Job by Leon Bonnat (1880)


That may sound like a downer, but I actually believe it is Good News. Here’s why. When we accept the message that we shouldn’t question God, we minimize our experiences of pain and those of others. But when we wrestle with God and dare to ask questions like “Why did this happen?”  - or even the question Jesus himself asks on the cross, ‘My God, my God, why have you forsaken me?”- we open ourselves up to an actual two-way conversation with God.  That conversation might not be easy or short – it seldom is either– but in the end, out of that wrestling, out of that struggle comes clarity and understanding, comes the closure that we need, even if it isn’t what we were originally seeking. 


We may often come to the Scriptures looking for the message that makes us feel good, only to be hit with stories like these.

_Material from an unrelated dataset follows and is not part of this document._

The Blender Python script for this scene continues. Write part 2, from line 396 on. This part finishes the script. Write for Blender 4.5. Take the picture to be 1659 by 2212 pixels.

They’re not easy to hear, but they speak to a deep truth, the truth that when we wrestle with God we are not doing anything wrong. We are, in fact, growing deeper in our relationship with God, deeper in our knowledge and love of God, deeper in our understanding for how God is living and moving in our very being. It is similar to a marriage. I’ve probably learned the most about my spouse, myself, and our relationship in the times we’ve wrestled with each other. They’ve actually made our relationship even stronger and more meaningful. I suspect the same is true for y’all’s relationships, with your partners and with God. 


So if you find yourself questioning God, wrestling with God, know that it’s ok. If you feel like you’re pestering God, that’s fine because God can take it. And in the end, you might come away changed, maybe with even with a limp, but one way or another, when the bell sounds, you’ll find the closer you need.